## TASK
Copy the lines of the data below exactly, starting at the first and stopping after the line that contains "(24.2, y, zr(y)-.2), .05, .05, PURL), 'fly_brace')"; include no pictures.

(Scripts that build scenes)
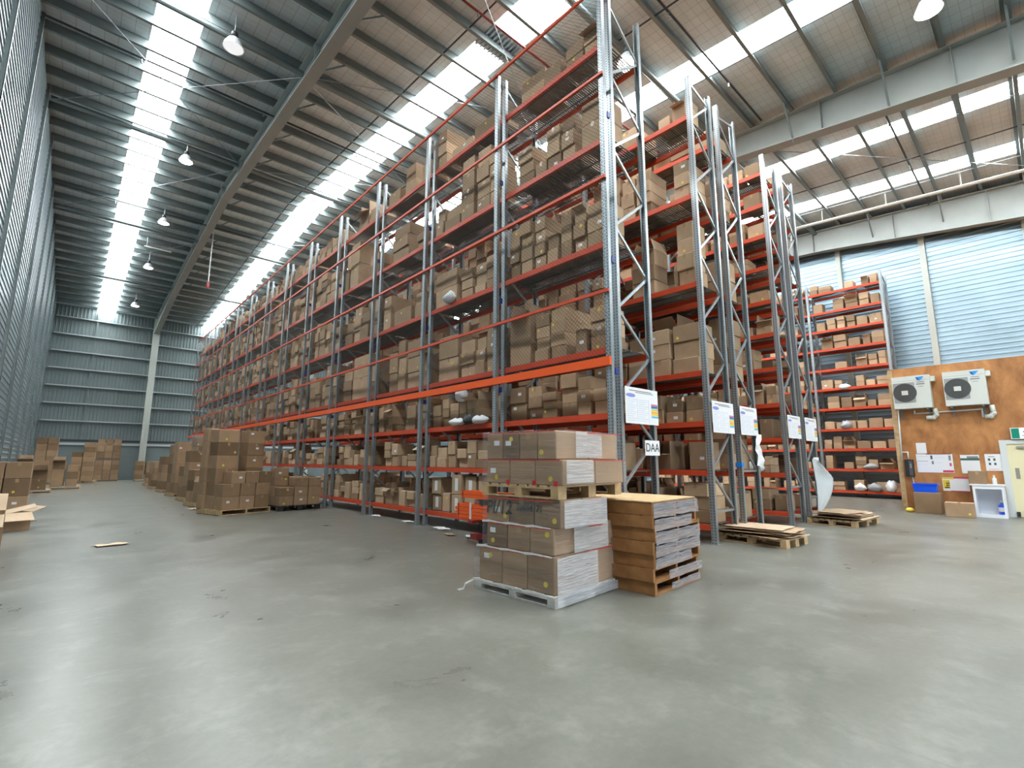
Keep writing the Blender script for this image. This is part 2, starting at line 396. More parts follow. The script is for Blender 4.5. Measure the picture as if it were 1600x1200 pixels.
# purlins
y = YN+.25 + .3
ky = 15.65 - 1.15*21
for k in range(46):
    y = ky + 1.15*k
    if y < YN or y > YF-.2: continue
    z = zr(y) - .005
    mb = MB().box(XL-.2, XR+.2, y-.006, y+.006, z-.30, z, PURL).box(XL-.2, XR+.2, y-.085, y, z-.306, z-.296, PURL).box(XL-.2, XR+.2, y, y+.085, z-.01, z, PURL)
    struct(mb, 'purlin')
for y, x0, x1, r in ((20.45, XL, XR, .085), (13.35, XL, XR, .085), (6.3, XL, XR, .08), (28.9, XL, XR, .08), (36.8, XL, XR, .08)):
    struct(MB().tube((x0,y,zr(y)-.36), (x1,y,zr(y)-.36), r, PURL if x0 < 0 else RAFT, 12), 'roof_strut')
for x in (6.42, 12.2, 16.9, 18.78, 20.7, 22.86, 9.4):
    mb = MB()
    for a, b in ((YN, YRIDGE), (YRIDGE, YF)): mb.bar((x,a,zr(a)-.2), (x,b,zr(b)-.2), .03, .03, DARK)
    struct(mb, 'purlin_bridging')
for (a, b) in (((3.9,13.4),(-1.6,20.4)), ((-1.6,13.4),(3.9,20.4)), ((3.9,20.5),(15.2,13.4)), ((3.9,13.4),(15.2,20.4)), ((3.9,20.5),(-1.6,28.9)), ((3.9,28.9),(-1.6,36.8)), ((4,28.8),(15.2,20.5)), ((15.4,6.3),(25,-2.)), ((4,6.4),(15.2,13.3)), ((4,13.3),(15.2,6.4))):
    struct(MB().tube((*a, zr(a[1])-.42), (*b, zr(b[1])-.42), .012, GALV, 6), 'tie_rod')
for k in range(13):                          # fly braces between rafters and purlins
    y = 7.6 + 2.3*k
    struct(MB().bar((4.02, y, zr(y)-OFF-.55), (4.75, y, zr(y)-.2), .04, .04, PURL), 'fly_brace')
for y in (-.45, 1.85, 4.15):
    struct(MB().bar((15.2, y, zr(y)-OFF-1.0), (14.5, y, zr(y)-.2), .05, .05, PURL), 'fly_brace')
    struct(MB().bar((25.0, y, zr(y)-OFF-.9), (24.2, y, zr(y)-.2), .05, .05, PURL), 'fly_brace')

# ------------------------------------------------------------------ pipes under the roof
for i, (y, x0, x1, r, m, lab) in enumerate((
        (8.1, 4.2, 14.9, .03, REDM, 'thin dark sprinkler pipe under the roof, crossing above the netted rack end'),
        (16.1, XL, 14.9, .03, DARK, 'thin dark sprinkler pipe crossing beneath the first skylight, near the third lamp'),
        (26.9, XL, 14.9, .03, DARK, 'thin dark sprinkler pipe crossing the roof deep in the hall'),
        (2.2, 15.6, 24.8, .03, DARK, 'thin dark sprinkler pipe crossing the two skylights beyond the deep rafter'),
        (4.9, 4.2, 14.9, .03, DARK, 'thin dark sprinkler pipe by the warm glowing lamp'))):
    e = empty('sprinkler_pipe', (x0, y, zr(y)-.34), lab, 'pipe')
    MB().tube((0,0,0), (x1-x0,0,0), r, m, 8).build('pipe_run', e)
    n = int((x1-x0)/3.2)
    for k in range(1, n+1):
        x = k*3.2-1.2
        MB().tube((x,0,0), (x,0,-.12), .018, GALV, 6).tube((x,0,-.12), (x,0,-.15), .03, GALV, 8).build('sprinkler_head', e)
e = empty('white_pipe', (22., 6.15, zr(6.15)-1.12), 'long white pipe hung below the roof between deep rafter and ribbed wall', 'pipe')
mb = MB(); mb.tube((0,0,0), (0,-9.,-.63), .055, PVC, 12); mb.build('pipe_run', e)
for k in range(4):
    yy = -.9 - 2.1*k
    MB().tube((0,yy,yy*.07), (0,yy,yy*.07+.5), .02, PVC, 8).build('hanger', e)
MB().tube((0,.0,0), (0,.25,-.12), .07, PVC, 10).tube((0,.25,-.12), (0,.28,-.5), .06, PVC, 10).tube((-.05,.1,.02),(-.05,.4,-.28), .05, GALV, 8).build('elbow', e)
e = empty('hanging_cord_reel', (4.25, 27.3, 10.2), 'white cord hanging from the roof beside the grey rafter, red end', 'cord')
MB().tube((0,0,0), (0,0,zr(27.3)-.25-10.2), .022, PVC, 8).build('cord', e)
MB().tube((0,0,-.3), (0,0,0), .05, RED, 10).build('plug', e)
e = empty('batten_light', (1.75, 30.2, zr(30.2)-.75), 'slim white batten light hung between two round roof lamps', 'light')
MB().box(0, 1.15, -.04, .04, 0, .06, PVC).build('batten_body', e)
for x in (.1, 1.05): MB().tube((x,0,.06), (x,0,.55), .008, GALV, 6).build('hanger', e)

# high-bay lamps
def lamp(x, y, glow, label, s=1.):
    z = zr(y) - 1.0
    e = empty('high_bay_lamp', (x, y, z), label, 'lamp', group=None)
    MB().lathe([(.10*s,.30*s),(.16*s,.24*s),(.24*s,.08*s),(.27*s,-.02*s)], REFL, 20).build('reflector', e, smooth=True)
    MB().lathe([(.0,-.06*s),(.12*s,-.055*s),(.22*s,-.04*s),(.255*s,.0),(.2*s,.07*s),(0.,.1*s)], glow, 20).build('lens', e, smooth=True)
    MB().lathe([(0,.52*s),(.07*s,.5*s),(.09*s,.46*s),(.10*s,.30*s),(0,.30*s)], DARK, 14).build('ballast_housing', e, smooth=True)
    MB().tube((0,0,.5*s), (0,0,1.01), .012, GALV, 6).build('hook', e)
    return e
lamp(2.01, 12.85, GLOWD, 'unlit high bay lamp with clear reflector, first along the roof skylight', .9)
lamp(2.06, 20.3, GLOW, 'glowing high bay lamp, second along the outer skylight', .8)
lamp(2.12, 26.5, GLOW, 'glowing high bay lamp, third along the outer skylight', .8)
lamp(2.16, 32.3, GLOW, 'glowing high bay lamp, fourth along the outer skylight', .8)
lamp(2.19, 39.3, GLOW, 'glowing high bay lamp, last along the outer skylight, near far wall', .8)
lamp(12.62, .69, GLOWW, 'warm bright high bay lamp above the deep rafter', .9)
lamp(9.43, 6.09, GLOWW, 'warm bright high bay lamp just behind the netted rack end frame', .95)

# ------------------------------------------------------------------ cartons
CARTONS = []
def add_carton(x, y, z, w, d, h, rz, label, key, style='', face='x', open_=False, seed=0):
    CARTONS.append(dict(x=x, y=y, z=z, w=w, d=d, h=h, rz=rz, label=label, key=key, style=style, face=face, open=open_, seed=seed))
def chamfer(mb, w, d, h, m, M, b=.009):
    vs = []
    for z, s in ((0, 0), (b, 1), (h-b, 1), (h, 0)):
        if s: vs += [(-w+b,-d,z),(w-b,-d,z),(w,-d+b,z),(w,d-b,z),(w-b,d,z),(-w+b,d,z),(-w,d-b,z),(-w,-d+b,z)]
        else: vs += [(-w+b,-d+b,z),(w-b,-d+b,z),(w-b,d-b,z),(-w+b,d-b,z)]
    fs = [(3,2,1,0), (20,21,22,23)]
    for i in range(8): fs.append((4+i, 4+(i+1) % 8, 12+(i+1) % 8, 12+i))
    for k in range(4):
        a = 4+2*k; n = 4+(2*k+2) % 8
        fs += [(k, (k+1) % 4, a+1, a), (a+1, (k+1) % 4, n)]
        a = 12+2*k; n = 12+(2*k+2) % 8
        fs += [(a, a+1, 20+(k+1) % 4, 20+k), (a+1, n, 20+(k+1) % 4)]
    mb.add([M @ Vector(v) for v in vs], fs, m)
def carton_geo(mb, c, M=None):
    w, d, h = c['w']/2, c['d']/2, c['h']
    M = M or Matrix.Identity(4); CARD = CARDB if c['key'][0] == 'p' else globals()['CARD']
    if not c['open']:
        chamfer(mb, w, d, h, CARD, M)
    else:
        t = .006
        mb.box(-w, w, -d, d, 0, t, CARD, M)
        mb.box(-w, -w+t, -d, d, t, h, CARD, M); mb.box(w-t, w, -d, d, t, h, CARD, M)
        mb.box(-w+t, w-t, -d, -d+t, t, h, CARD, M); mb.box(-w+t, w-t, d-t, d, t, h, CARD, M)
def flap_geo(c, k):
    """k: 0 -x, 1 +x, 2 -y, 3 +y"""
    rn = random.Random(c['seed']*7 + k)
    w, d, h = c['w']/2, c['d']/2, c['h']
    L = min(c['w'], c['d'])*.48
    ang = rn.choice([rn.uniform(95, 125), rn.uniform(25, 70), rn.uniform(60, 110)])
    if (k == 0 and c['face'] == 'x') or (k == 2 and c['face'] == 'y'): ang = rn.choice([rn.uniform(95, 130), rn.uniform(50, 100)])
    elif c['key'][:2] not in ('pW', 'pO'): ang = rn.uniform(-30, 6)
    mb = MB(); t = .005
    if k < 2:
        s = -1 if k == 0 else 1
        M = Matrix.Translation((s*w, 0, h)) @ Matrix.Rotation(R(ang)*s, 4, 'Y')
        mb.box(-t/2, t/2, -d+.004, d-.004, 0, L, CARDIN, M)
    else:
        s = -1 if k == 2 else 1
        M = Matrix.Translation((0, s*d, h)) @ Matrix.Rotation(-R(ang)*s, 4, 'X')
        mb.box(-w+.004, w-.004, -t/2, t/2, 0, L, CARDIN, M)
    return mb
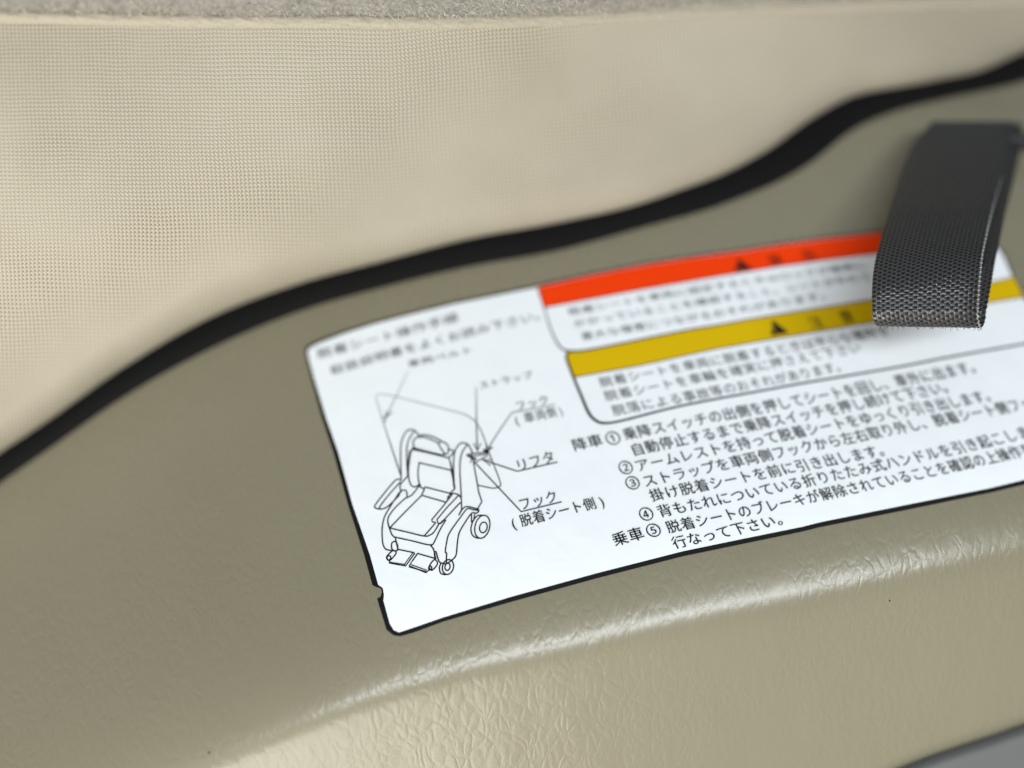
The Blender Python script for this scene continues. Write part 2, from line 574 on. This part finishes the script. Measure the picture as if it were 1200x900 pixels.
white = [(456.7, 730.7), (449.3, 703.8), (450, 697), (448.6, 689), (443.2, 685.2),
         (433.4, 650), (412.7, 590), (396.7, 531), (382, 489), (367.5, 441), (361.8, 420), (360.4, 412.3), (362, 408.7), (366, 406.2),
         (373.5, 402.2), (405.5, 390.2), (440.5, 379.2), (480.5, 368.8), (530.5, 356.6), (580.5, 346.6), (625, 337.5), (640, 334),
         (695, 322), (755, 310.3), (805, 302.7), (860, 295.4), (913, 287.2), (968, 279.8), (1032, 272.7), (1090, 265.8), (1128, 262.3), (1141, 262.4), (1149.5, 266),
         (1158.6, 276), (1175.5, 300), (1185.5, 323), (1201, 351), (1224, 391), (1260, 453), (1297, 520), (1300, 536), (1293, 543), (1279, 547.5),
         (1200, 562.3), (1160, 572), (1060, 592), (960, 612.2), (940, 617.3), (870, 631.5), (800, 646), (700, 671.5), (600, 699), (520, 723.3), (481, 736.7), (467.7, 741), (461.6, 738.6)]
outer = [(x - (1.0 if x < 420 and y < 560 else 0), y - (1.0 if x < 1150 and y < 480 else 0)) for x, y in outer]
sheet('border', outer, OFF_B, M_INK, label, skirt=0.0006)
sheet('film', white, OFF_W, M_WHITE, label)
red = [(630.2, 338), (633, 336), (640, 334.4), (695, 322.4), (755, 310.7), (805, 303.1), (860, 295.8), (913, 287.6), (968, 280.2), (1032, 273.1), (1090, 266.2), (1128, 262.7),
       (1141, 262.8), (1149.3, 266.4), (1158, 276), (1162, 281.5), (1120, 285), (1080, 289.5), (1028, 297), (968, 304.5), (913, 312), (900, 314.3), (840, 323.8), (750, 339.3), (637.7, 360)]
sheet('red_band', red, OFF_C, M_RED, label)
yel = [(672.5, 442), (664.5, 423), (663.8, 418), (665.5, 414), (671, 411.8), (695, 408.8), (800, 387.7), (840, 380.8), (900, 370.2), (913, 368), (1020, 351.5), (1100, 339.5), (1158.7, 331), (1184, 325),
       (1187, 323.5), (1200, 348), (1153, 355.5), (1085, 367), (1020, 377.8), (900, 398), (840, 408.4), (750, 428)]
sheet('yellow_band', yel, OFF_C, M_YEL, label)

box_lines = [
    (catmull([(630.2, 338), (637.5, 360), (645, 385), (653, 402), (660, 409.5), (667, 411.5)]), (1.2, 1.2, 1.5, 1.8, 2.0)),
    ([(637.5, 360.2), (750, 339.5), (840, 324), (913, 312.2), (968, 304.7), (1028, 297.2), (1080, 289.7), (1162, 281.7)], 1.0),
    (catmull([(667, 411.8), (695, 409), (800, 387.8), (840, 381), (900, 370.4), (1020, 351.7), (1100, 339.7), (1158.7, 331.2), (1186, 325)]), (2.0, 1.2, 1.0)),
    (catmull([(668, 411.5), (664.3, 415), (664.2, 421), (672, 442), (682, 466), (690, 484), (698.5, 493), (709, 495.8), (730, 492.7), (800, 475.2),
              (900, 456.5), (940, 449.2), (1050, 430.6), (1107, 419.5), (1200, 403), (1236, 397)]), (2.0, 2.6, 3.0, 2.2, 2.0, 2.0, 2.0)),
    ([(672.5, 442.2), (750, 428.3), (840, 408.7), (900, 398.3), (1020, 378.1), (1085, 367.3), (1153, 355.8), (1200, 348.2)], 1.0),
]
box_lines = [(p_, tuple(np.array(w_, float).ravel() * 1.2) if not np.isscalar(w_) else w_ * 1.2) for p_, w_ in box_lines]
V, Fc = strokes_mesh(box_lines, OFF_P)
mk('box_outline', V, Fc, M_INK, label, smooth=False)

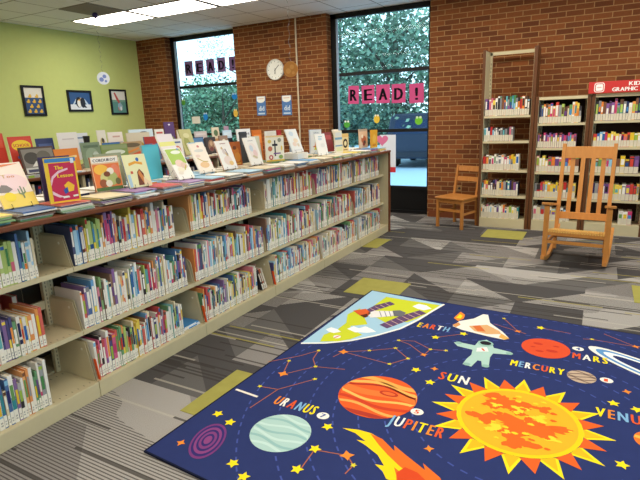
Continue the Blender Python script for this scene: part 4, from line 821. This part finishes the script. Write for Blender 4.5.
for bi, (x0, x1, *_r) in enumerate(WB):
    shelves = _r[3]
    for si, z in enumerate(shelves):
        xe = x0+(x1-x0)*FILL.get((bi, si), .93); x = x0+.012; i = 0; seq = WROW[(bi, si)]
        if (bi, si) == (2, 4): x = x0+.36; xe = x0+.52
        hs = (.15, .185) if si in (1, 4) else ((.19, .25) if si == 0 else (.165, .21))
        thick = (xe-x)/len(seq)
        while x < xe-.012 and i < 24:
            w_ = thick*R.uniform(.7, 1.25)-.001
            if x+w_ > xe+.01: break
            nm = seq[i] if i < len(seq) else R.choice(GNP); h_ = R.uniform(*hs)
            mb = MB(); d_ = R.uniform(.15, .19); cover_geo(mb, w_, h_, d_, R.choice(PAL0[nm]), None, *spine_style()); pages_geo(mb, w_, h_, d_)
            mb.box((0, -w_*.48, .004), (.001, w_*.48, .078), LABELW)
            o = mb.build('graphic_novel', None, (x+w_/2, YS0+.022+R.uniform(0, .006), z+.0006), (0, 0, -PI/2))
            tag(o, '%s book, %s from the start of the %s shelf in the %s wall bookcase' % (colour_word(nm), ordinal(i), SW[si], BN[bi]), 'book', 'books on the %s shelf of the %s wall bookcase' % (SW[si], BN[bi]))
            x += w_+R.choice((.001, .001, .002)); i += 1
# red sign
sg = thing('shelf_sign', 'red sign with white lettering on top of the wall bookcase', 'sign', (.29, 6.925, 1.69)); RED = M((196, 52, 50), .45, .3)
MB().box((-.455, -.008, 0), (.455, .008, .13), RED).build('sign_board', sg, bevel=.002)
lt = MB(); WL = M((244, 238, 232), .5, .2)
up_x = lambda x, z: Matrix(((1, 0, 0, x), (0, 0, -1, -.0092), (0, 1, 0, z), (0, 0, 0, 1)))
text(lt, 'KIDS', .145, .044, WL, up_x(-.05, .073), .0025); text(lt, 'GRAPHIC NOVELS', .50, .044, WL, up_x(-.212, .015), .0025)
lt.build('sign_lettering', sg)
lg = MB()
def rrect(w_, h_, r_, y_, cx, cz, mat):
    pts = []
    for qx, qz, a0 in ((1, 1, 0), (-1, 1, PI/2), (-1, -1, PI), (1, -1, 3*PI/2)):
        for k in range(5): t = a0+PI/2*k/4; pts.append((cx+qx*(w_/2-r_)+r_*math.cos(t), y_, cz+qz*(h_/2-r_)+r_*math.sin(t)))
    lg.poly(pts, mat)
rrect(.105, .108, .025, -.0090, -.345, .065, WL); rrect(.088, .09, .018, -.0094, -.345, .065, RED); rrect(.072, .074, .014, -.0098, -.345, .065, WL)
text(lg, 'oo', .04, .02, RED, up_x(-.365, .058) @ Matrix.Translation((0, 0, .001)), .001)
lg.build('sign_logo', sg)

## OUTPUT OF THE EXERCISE
Keep writing the Blender script for this image. This is part 2, starting at line 396. More parts follow. The script is for Blender 4.5. Measure the picture as if it were 1600x1200 pixels.
# purlins
y = YN+.25 + .3
ky = 15.65 - 1.15*21
for k in range(46):
    y = ky + 1.15*k
    if y < YN or y > YF-.2: continue
    z = zr(y) - .005
    mb = MB().box(XL-.2, XR+.2, y-.006, y+.006, z-.30, z, PURL).box(XL-.2, XR+.2, y-.085, y, z-.306, z-.296, PURL).box(XL-.2, XR+.2, y, y+.085, z-.01, z, PURL)
    struct(mb, 'purlin')
for y, x0, x1, r in ((20.45, XL, XR, .085), (13.35, XL, XR, .085), (6.3, XL, XR, .08), (28.9, XL, XR, .08), (36.8, XL, XR, .08)):
    struct(MB().tube((x0,y,zr(y)-.36), (x1,y,zr(y)-.36), r, PURL if x0 < 0 else RAFT, 12), 'roof_strut')
for x in (6.42, 12.2, 16.9, 18.78, 20.7, 22.86, 9.4):
    mb = MB()
    for a, b in ((YN, YRIDGE), (YRIDGE, YF)): mb.bar((x,a,zr(a)-.2), (x,b,zr(b)-.2), .03, .03, DARK)
    struct(mb, 'purlin_bridging')
for (a, b) in (((3.9,13.4),(-1.6,20.4)), ((-1.6,13.4),(3.9,20.4)), ((3.9,20.5),(15.2,13.4)), ((3.9,13.4),(15.2,20.4)), ((3.9,20.5),(-1.6,28.9)), ((3.9,28.9),(-1.6,36.8)), ((4,28.8),(15.2,20.5)), ((15.4,6.3),(25,-2.)), ((4,6.4),(15.2,13.3)), ((4,13.3),(15.2,6.4))):
    struct(MB().tube((*a, zr(a[1])-.42), (*b, zr(b[1])-.42), .012, GALV, 6), 'tie_rod')
for k in range(13):                          # fly braces between rafters and purlins
    y = 7.6 + 2.3*k
    struct(MB().bar((4.02, y, zr(y)-OFF-.55), (4.75, y, zr(y)-.2), .04, .04, PURL), 'fly_brace')
for y in (-.45, 1.85, 4.15):
    struct(MB().bar((15.2, y, zr(y)-OFF-1.0), (14.5, y, zr(y)-.2), .05, .05, PURL), 'fly_brace')
    struct(MB().bar((25.0, y, zr(y)-OFF-.9), (24.2, y, zr(y)-.2), .05, .05, PURL), 'fly_brace')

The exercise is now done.